Last Thursday, FBI agents and U.S. marshals served Marilynn Alsdorf with an order barring her from moving the painting from a safe in her Chicago home until a court decides who it belongs to.
The federal complaint alleges that in December 2002, Alsdorf illegally moved the 1922 oil, known as "Femme en blanc" (Woman in White), from California to Illinois.
Thomas Bennigson of Oakland filed a lawsuit against Alsdorf shortly before she transported the painting. He was notified by an international art registry that his late grandmother's painting had been put up for sale at a
Los Angeles gallery.
Federal authorities said the painting was subject to forfeiture because it is against the law to knowingly transport stolen goods across state lines.

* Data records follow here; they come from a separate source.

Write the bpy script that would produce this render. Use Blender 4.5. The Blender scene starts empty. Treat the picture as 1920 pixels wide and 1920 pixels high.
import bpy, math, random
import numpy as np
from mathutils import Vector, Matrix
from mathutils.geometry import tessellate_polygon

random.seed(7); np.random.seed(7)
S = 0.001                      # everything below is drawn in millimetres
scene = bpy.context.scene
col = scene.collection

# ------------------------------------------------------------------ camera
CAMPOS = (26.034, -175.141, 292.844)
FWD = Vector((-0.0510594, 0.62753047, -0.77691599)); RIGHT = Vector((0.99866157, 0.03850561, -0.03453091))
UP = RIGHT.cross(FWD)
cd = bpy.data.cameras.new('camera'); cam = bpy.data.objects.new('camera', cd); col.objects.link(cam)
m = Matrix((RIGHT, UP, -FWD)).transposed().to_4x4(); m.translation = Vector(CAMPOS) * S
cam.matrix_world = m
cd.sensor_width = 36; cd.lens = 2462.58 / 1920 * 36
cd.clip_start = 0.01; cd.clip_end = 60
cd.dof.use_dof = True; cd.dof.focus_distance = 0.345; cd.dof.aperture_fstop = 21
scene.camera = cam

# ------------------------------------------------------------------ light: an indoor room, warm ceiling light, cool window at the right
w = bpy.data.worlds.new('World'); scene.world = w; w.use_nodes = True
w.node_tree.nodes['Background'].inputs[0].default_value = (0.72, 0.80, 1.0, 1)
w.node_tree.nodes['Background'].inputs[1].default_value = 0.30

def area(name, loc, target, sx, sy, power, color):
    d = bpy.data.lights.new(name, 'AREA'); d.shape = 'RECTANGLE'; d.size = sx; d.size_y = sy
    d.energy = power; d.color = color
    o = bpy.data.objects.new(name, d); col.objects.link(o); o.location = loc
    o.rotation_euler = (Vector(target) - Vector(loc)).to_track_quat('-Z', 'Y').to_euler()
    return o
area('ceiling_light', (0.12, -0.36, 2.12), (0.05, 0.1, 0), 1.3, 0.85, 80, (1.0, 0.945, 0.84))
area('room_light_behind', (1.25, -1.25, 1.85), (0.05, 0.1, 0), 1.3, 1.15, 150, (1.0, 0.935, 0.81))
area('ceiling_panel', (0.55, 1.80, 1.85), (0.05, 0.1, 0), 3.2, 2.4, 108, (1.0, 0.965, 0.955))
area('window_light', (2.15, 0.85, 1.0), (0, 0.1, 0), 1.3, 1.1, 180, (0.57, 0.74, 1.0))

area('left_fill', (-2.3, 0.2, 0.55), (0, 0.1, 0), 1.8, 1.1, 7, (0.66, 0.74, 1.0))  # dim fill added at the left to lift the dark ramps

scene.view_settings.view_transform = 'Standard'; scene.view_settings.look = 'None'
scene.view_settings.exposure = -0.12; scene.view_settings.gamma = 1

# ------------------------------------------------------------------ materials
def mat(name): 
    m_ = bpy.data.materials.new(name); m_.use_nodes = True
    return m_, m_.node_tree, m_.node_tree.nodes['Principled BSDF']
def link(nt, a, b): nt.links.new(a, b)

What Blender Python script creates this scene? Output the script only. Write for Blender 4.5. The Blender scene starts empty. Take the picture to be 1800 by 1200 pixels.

Bennigson's suit, filed in Los Angeles, was dismissed by a state appellate court which found California courts did not have jurisdiction over the matter.
That decision is now under review by the state Supreme Court, and last week's actions by the FBI and federal prosecutors will likely boost Bennigson's case, said his attorney, E. Randol Schoenberg.
"If they win, Tom Bennigson should win also," Schoenberg said Tuesday. "The victims of Nazis or their heirs shouldn't have to chase stolen property from one state to another."
A flurry of other legal actions have been filed in relation to the painting, including one by Alsdorf in September.
Alsdorf's attorney, Roscoe Howard, declined to respond publicly to the last
week's federal complaint, saying only he would provide the government with "an excellent and appropriate response" within 30 days.
Alsdorf and her late husband bought the artwork from a New York gallery in
1975 for $357,000. Its value is now estimated at $10 million.
Alsdorf said she was surprised by the sudden appearance of about a half dozen federal agents at her home last Thursday morning. The agents
photographed the painting and handed her court documents saying the artwork had been technically seized by the government.
"They were very polite," she said. "They just came in very businesslike and
left."
However, she added, "I didn't invite them to breakfast."